Provided material:
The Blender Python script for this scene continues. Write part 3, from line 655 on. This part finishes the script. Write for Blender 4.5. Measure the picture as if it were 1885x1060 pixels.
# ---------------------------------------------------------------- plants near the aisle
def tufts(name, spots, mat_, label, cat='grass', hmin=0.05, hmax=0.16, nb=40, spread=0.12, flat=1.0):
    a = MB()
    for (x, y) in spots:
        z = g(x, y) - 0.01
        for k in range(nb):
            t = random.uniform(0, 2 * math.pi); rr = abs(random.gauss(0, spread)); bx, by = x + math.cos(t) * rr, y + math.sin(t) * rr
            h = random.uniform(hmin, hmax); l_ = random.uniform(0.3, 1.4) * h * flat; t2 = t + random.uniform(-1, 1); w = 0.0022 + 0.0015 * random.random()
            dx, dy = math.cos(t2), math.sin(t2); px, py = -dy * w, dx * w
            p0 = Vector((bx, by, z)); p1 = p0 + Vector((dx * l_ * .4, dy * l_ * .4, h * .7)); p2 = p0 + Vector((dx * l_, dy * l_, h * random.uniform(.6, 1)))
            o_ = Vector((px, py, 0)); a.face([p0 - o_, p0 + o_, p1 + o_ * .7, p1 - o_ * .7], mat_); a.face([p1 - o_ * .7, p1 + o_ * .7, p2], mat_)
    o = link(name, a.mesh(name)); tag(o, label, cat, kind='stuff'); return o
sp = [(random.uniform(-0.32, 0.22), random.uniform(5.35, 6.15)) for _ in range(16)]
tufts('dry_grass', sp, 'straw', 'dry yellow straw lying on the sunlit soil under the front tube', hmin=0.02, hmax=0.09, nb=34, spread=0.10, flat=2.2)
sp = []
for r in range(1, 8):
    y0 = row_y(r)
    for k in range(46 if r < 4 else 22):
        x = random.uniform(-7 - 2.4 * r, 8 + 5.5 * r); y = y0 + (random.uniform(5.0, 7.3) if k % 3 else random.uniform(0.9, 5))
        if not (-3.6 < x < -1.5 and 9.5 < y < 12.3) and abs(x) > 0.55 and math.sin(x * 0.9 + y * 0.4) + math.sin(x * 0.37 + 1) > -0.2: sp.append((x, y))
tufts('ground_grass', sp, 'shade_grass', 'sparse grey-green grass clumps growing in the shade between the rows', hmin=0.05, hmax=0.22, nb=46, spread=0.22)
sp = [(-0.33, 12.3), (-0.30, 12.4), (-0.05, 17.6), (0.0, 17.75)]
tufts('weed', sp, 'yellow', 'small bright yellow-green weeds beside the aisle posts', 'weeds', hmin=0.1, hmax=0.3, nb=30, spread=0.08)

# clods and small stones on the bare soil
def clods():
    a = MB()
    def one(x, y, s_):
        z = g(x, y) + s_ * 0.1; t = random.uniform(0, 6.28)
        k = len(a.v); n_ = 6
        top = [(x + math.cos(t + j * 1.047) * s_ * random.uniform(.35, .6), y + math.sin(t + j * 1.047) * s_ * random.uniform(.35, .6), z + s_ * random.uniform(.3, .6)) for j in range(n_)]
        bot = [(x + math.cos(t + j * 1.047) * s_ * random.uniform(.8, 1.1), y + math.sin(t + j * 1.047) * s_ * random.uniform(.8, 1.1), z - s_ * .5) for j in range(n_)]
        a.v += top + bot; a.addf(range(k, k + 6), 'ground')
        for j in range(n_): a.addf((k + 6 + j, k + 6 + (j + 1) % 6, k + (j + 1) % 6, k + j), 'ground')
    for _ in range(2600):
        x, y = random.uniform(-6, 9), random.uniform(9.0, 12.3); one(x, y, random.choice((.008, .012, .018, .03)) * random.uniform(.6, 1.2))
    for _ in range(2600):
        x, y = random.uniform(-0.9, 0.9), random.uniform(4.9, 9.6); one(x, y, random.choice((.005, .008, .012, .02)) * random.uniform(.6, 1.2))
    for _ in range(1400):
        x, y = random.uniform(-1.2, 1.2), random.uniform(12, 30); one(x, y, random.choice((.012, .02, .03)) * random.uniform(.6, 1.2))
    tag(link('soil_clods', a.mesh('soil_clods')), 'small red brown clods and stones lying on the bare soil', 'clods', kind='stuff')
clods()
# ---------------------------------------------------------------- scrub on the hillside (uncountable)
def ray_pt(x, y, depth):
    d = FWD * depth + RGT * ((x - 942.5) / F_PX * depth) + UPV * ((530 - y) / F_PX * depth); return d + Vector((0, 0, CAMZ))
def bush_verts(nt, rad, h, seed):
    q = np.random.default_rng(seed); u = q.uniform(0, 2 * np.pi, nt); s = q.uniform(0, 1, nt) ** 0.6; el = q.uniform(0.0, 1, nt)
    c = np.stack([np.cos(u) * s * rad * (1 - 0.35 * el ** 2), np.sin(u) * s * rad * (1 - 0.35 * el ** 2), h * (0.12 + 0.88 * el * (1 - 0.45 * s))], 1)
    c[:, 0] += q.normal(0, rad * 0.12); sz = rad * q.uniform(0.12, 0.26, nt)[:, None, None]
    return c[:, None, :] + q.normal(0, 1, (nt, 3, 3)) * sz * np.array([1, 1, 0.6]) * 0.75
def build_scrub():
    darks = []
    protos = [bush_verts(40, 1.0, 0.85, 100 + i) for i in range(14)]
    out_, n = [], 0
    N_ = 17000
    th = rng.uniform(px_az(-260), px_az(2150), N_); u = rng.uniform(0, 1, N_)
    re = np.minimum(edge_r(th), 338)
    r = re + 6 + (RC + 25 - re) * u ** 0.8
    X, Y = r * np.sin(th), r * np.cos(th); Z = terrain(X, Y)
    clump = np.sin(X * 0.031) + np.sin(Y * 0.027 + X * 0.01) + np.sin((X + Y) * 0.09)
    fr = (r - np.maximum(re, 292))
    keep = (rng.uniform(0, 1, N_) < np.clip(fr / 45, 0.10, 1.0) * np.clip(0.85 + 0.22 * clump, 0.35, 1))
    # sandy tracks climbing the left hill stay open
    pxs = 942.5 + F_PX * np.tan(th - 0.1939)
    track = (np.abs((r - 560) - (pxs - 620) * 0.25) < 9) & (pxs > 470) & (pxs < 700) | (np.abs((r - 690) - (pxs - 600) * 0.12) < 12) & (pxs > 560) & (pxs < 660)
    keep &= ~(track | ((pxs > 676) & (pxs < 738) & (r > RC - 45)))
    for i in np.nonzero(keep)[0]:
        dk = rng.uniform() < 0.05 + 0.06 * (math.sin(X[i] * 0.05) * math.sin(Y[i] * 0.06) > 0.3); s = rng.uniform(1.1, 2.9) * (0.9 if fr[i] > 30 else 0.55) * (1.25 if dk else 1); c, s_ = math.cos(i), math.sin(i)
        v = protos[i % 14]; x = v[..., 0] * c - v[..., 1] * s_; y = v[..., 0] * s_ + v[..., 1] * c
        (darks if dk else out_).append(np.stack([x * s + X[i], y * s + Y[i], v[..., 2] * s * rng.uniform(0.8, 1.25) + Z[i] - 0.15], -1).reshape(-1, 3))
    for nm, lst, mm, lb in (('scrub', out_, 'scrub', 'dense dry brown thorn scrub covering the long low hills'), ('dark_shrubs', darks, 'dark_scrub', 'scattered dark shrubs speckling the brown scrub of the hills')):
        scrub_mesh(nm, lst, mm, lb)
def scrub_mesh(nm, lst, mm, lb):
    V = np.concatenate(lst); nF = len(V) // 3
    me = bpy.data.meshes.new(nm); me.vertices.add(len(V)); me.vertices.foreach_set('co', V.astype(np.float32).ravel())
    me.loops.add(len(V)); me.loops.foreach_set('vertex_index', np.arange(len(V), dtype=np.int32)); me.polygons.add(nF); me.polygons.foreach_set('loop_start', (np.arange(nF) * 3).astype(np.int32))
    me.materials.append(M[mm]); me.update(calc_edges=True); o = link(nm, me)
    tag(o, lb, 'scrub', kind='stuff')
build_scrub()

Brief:
From the listing above, extract every line exactly as it stands.

Full solution:
The Blender Python script for this scene continues. Write part 3, from line 655 on. This part finishes the script. Write for Blender 4.5. Measure the picture as if it were 1885x1060 pixels.
# ---------------------------------------------------------------- plants near the aisle
def tufts(name, spots, mat_, label, cat='grass', hmin=0.05, hmax=0.16, nb=40, spread=0.12, flat=1.0):
    a = MB()
    for (x, y) in spots:
        z = g(x, y) - 0.01
        for k in range(nb):
            t = random.uniform(0, 2 * math.pi); rr = abs(random.gauss(0, spread)); bx, by = x + math.cos(t) * rr, y + math.sin(t) * rr
            h = random.uniform(hmin, hmax); l_ = random.uniform(0.3, 1.4) * h * flat; t2 = t + random.uniform(-1, 1); w = 0.0022 + 0.0015 * random.random()
            dx, dy = math.cos(t2), math.sin(t2); px, py = -dy * w, dx * w
            p0 = Vector((bx, by, z)); p1 = p0 + Vector((dx * l_ * .4, dy * l_ * .4, h * .7)); p2 = p0 + Vector((dx * l_, dy * l_, h * random.uniform(.6, 1)))
            o_ = Vector((px, py, 0)); a.face([p0 - o_, p0 + o_, p1 + o_ * .7, p1 - o_ * .7], mat_); a.face([p1 - o_ * .7, p1 + o_ * .7, p2], mat_)
    o = link(name, a.mesh(name)); tag(o, label, cat, kind='stuff'); return o
sp = [(random.uniform(-0.32, 0.22), random.uniform(5.35, 6.15)) for _ in range(16)]
tufts('dry_grass', sp, 'straw', 'dry yellow straw lying on the sunlit soil under the front tube', hmin=0.02, hmax=0.09, nb=34, spread=0.10, flat=2.2)
sp = []
for r in range(1, 8):
    y0 = row_y(r)
    for k in range(46 if r < 4 else 22):
        x = random.uniform(-7 - 2.4 * r, 8 + 5.5 * r); y = y0 + (random.uniform(5.0, 7.3) if k % 3 else random.uniform(0.9, 5))
        if not (-3.6 < x < -1.5 and 9.5 < y < 12.3) and abs(x) > 0.55 and math.sin(x * 0.9 + y * 0.4) + math.sin(x * 0.37 + 1) > -0.2: sp.append((x, y))
tufts('ground_grass', sp, 'shade_grass', 'sparse grey-green grass clumps growing in the shade between the rows', hmin=0.05, hmax=0.22, nb=46, spread=0.22)
sp = [(-0.33, 12.3), (-0.30, 12.4), (-0.05, 17.6), (0.0, 17.75)]
tufts('weed', sp, 'yellow', 'small bright yellow-green weeds beside the aisle posts', 'weeds', hmin=0.1, hmax=0.3, nb=30, spread=0.08)

# clods and small stones on the bare soil
def clods():
    a = MB()
    def one(x, y, s_):
        z = g(x, y) + s_ * 0.1; t = random.uniform(0, 6.28)
        k = len(a.v); n_ = 6
        top = [(x + math.cos(t + j * 1.047) * s_ * random.uniform(.35, .6), y + math.sin(t + j * 1.047) * s_ * random.uniform(.35, .6), z + s_ * random.uniform(.3, .6)) for j in range(n_)]
        bot = [(x + math.cos(t + j * 1.047) * s_ * random.uniform(.8, 1.1), y + math.sin(t + j * 1.047) * s_ * random.uniform(.8, 1.1), z - s_ * .5) for j in range(n_)]
        a.v += top + bot; a.addf(range(k, k + 6), 'ground')
        for j in range(n_): a.addf((k + 6 + j, k + 6 + (j + 1) % 6, k + (j + 1) % 6, k + j), 'ground')
    for _ in range(2600):
        x, y = random.uniform(-6, 9), random.uniform(9.0, 12.3); one(x, y, random.choice((.008, .012, .018, .03)) * random.uniform(.6, 1.2))
    for _ in range(2600):
        x, y = random.uniform(-0.9, 0.9), random.uniform(4.9, 9.6); one(x, y, random.choice((.005, .008, .012, .02)) * random.uniform(.6, 1.2))
    for _ in range(1400):
        x, y = random.uniform(-1.2, 1.2), random.uniform(12, 30); one(x, y, random.choice((.012, .02, .03)) * random.uniform(.6, 1.2))
    tag(link('soil_clods', a.mesh('soil_clods')), 'small red brown clods and stones lying on the bare soil', 'clods', kind='stuff')
clods()
# ---------------------------------------------------------------- scrub on the hillside (uncountable)
def ray_pt(x, y, depth):
    d = FWD * depth + RGT * ((x - 942.5) / F_PX * depth) + UPV * ((530 - y) / F_PX * depth); return d + Vector((0, 0, CAMZ))
def bush_verts(nt, rad, h, seed):
    q = np.random.default_rng(seed); u = q.uniform(0, 2 * np.pi, nt); s = q.uniform(0, 1, nt) ** 0.6; el = q.uniform(0.0, 1, nt)
    c = np.stack([np.cos(u) * s * rad * (1 - 0.35 * el ** 2), np.sin(u) * s * rad * (1 - 0.35 * el ** 2), h * (0.12 + 0.88 * el * (1 - 0.45 * s))], 1)
    c[:, 0] += q.normal(0, rad * 0.12); sz = rad * q.uniform(0.12, 0.26, nt)[:, None, None]
    return c[:, None, :] + q.normal(0, 1, (nt, 3, 3)) * sz * np.array([1, 1, 0.6]) * 0.75
def build_scrub():
    darks = []
    protos = [bush_verts(40, 1.0, 0.85, 100 + i) for i in range(14)]
    out_, n = [], 0
    N_ = 17000
    th = rng.uniform(px_az(-260), px_az(2150), N_); u = rng.uniform(0, 1, N_)
    re = np.minimum(edge_r(th), 338)
    r = re + 6 + (RC + 25 - re) * u ** 0.8
    X, Y = r * np.sin(th), r * np.cos(th); Z = terrain(X, Y)
    clump = np.sin(X * 0.031) + np.sin(Y * 0.027 + X * 0.01) + np.sin((X + Y) * 0.09)
    fr = (r - np.maximum(re, 292))
    keep = (rng.uniform(0, 1, N_) < np.clip(fr / 45, 0.10, 1.0) * np.clip(0.85 + 0.22 * clump, 0.35, 1))
    # sandy tracks climbing the left hill stay open
    pxs = 942.5 + F_PX * np.tan(th - 0.1939)
    track = (np.abs((r - 560) - (pxs - 620) * 0.25) < 9) & (pxs > 470) & (pxs < 700) | (np.abs((r - 690) - (pxs - 600) * 0.12) < 12) & (pxs > 560) & (pxs < 660)
    keep &= ~(track | ((pxs > 676) & (pxs < 738) & (r > RC - 45)))
    for i in np.nonzero(keep)[0]:
        dk = rng.uniform() < 0.05 + 0.06 * (math.sin(X[i] * 0.05) * math.sin(Y[i] * 0.06) > 0.3); s = rng.uniform(1.1, 2.9) * (0.9 if fr[i] > 30 else 0.55) * (1.25 if dk else 1); c, s_ = math.cos(i), math.sin(i)
        v = protos[i % 14]; x = v[..., 0] * c - v[..., 1] * s_; y = v[..., 0] * s_ + v[..., 1] * c
        (darks if dk else out_).append(np.stack([x * s + X[i], y * s + Y[i], v[..., 2] * s * rng.uniform(0.8, 1.25) + Z[i] - 0.15], -1).reshape(-1, 3))
    for nm, lst, mm, lb in (('scrub', out_, 'scrub', 'dense dry brown thorn scrub covering the long low hills'), ('dark_shrubs', darks, 'dark_scrub', 'scattered dark shrubs speckling the brown scrub of the hills')):
        scrub_mesh(nm, lst, mm, lb)
def scrub_mesh(nm, lst, mm, lb):
    V = np.concatenate(lst); nF = len(V) // 3
    me = bpy.data.meshes.new(nm); me.vertices.add(len(V)); me.vertices.foreach_set('co', V.astype(np.float32).ravel())
    me.loops.add(len(V)); me.loops.foreach_set('vertex_index', np.arange(len(V), dtype=np.int32)); me.polygons.add(nF); me.polygons.foreach_set('loop_start', (np.arange(nF) * 3).astype(np.int32))
    me.materials.append(M[mm]); me.update(calc_edges=True); o = link(nm, me)
    tag(o, lb, 'scrub', kind='stuff')
build_scrub()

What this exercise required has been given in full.